Problem statement:
Check each line of the listing below for the string "from", and copy the ones that have it.

········

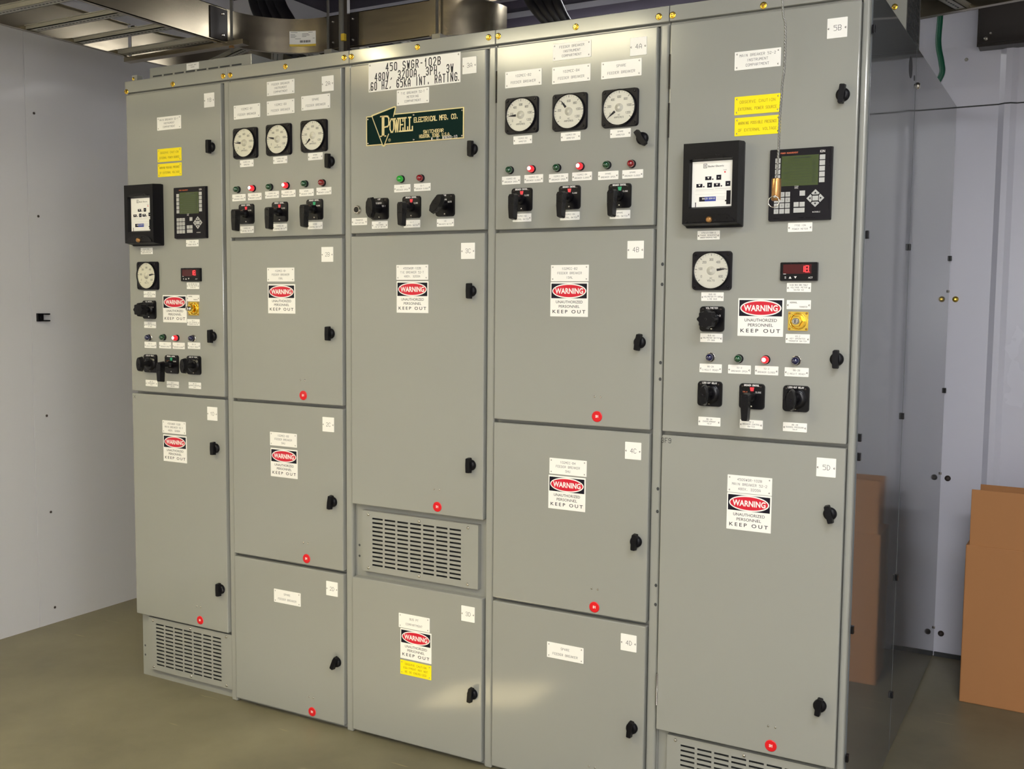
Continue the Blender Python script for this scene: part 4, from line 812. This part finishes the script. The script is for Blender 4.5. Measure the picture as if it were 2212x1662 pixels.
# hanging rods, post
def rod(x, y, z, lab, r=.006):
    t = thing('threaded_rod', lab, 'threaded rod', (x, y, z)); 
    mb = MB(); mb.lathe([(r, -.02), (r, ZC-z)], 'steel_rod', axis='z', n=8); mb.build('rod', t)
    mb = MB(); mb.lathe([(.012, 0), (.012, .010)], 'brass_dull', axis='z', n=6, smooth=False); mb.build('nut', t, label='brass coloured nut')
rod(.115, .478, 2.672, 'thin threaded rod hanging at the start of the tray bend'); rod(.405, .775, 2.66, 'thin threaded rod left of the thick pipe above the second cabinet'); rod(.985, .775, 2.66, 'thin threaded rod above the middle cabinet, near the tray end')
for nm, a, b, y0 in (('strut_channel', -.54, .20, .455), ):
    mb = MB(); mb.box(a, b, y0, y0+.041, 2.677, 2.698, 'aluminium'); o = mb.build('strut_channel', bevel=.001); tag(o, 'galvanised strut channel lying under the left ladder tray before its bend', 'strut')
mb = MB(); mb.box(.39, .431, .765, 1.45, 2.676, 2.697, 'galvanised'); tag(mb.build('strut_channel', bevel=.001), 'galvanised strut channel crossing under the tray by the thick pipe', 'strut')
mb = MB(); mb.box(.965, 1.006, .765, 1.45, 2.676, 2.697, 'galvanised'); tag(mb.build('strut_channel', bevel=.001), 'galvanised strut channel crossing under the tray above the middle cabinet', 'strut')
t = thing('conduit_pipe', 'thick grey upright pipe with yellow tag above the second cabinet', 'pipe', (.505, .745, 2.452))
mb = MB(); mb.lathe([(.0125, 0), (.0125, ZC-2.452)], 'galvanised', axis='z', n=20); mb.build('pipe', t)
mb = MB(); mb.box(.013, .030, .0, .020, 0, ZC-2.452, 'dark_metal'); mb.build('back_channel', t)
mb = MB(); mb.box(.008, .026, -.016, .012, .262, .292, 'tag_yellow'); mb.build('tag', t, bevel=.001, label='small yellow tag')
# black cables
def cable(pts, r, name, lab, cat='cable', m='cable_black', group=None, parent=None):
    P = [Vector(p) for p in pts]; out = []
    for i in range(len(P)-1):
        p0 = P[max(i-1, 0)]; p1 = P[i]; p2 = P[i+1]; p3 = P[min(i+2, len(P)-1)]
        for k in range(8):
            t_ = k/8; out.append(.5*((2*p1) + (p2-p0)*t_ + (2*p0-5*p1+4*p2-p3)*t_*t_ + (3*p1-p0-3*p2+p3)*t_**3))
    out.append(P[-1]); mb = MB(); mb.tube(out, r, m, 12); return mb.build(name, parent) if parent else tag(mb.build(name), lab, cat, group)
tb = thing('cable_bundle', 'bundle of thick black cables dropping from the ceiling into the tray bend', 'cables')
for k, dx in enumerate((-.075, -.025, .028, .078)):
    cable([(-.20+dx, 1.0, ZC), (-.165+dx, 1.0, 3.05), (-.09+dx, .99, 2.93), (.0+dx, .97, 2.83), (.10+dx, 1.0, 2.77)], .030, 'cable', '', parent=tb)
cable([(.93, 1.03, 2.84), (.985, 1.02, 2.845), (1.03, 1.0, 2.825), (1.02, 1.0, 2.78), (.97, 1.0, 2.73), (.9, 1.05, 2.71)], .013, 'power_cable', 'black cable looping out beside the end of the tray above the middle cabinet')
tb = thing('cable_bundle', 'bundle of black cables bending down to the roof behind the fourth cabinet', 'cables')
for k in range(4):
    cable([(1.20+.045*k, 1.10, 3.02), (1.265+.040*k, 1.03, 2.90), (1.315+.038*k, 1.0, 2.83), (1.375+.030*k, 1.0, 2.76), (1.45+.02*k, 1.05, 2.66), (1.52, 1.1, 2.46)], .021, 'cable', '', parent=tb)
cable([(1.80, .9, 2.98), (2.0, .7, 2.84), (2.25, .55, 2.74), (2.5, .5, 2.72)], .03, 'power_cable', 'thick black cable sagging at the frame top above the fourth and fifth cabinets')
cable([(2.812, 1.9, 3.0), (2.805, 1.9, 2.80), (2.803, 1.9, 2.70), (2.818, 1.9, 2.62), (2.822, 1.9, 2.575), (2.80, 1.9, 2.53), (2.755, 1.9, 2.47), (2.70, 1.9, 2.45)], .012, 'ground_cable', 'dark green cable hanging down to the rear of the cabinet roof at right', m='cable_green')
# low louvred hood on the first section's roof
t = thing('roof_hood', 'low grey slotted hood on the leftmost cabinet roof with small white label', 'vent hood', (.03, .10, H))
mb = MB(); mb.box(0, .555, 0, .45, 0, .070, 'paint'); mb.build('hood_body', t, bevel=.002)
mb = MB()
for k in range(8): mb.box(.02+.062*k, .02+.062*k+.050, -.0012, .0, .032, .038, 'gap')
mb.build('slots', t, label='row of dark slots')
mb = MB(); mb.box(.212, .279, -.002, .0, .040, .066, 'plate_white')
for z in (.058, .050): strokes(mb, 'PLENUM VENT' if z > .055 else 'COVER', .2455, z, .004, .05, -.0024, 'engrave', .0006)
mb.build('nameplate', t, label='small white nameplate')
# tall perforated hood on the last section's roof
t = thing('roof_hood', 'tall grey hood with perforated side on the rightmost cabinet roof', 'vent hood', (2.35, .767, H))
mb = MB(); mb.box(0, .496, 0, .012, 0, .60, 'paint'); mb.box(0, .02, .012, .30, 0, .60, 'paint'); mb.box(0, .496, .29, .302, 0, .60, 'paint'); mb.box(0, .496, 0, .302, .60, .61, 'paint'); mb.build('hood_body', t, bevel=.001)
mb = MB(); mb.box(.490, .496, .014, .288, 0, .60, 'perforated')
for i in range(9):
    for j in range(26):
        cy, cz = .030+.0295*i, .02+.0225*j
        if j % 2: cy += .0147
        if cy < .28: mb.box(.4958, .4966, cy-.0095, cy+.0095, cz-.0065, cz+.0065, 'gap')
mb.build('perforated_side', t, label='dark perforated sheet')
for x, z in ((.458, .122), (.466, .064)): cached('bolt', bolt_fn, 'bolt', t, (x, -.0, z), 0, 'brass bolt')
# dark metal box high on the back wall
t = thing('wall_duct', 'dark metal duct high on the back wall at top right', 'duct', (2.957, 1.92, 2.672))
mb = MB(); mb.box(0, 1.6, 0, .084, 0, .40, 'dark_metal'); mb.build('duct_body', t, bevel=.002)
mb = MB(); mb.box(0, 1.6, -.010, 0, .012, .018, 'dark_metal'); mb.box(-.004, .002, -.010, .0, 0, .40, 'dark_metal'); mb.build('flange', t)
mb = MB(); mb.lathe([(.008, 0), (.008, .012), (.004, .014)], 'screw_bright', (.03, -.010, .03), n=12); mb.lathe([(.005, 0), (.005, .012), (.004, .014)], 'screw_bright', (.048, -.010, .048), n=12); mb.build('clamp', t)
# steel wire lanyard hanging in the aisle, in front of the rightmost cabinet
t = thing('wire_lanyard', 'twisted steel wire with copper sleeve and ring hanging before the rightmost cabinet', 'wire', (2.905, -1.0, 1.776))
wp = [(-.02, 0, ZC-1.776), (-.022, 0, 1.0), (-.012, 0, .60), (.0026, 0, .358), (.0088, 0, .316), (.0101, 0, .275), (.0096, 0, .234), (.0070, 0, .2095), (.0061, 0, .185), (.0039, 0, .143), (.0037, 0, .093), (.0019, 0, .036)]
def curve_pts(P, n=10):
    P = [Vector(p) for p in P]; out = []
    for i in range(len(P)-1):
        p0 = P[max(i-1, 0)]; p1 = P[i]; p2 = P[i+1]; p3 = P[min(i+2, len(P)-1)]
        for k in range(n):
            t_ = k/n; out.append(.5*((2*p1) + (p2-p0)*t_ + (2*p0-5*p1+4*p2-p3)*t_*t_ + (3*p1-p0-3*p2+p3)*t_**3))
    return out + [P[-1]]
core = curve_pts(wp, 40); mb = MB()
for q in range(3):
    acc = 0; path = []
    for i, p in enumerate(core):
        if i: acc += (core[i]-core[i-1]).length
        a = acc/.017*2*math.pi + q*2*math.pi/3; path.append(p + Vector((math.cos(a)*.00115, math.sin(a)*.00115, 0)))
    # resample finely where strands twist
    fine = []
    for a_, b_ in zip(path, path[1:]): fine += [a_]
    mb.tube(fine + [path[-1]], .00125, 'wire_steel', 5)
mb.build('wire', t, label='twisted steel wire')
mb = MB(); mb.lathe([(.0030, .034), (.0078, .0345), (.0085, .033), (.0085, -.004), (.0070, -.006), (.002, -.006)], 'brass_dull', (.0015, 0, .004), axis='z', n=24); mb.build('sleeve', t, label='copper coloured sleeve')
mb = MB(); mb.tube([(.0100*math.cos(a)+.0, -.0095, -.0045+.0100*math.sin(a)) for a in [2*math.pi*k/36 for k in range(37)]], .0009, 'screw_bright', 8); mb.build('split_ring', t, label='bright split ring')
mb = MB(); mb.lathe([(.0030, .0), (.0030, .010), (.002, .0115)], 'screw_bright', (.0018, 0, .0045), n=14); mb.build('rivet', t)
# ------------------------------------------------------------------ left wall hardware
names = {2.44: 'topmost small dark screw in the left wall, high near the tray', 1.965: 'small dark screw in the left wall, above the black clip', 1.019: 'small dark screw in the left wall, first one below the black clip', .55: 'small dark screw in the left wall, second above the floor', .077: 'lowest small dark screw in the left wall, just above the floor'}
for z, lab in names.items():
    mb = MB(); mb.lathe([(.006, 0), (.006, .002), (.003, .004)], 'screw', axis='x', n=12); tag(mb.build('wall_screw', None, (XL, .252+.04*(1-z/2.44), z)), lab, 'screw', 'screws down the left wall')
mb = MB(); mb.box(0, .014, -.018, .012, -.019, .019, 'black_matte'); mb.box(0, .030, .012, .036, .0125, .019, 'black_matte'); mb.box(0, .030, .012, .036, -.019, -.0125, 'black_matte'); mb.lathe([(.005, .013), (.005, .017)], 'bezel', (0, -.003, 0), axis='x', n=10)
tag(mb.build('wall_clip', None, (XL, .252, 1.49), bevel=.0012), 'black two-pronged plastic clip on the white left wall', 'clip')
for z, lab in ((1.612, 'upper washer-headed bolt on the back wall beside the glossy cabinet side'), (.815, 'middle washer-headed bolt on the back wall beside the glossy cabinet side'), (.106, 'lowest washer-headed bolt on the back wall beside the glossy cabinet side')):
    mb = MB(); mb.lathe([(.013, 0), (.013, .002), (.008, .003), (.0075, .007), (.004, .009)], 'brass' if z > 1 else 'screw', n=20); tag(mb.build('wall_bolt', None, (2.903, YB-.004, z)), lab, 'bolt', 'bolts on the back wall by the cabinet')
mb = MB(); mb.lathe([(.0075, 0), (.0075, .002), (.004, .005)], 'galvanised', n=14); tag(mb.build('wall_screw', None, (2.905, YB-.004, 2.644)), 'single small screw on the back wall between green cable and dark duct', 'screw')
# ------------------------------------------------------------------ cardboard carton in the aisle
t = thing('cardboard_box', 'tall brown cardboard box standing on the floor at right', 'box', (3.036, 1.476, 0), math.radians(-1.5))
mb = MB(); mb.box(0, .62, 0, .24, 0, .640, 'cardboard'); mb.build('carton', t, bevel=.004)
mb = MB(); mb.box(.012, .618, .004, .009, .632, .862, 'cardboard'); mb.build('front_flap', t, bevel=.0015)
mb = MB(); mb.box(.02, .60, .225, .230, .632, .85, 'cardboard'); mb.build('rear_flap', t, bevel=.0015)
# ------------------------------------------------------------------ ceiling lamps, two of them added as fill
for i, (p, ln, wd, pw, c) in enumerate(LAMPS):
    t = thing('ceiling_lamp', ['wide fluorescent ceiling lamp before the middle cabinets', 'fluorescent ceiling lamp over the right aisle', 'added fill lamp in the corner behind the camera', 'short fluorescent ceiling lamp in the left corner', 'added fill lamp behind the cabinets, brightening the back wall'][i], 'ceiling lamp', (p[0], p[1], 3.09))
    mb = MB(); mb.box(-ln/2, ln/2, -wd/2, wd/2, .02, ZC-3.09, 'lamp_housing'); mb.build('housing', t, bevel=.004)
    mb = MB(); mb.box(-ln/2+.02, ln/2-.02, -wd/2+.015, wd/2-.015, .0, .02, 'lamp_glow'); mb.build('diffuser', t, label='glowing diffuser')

········

Solution to the problem:
Continue the Blender Python script for this scene: part 4, from line 812. This part finishes the script. The script is for Blender 4.5. Measure the picture as if it were 2212x1662 pixels.
tb = thing('cable_bundle', 'bundle of thick black cables dropping from the ceiling into the tray bend', 'cables')